- **EXCERPTED DATA**:
▬▬▬▬▬▬

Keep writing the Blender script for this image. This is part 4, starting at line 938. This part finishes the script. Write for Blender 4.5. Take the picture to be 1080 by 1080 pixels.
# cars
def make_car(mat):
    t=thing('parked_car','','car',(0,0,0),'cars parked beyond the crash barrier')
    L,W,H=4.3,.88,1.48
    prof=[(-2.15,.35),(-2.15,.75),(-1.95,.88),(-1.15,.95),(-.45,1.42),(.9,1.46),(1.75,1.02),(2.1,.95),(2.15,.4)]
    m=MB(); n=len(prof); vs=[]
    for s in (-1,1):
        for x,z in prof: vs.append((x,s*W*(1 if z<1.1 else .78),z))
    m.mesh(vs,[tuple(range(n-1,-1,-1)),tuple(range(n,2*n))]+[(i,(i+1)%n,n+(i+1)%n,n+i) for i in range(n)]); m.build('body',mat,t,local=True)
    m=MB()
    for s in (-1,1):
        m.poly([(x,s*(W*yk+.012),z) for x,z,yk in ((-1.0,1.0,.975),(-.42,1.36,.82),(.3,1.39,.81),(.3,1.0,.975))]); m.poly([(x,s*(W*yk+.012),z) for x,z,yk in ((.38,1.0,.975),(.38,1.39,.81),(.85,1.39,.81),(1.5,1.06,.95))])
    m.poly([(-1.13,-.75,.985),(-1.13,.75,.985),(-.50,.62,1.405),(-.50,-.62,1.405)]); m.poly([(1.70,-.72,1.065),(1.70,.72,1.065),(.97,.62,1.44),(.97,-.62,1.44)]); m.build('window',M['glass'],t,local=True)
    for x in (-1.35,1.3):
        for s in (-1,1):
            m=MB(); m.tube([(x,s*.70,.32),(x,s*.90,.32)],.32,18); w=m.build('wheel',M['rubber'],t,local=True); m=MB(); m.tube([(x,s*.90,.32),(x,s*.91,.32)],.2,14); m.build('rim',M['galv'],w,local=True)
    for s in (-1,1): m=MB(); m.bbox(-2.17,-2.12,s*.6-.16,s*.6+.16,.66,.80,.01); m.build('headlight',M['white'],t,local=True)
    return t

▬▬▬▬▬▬

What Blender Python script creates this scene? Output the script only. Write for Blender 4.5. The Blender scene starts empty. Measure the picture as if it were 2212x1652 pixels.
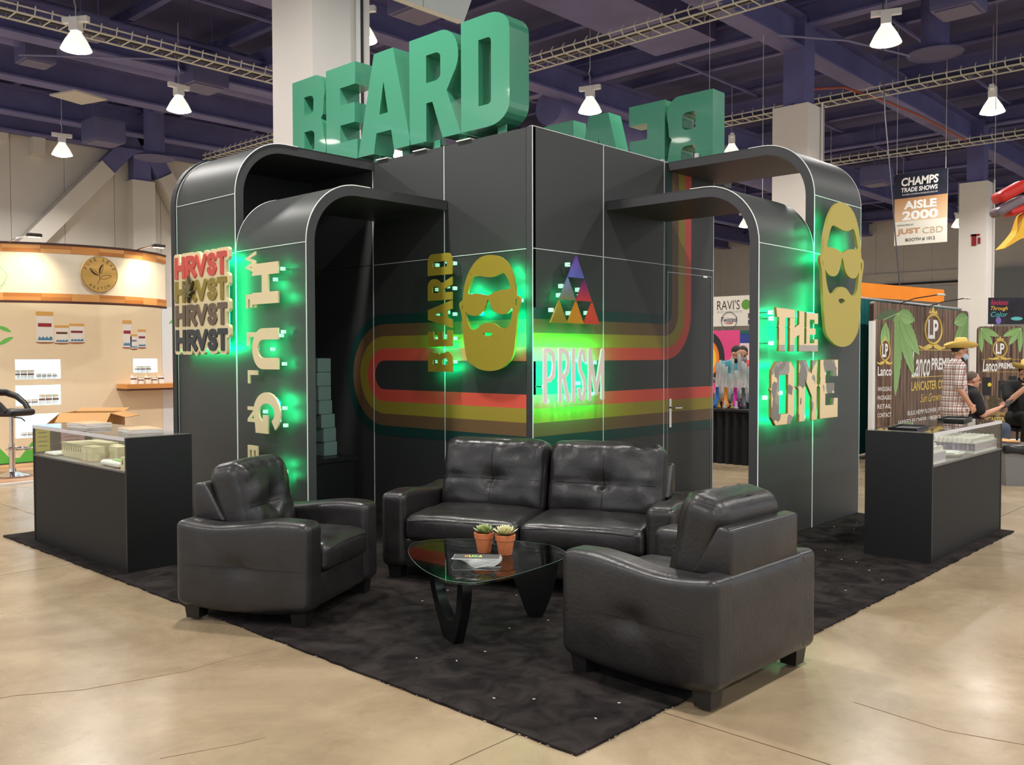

▬▬▬▬▬▬

- **OBJECTIVE**: Reproduce each line holding the word "Write".

- **EXERCISE RESPONSE**:
Keep writing the Blender script for this image. This is part 4, starting at line 938. This part finishes the script. Write for Blender 4.5. Take the picture to be 1080 by 1080 pixels.
What Blender Python script creates this scene? Output the script only. Write for Blender 4.5. The Blender scene starts empty. Measure the picture as if it were 2212x1652 pixels.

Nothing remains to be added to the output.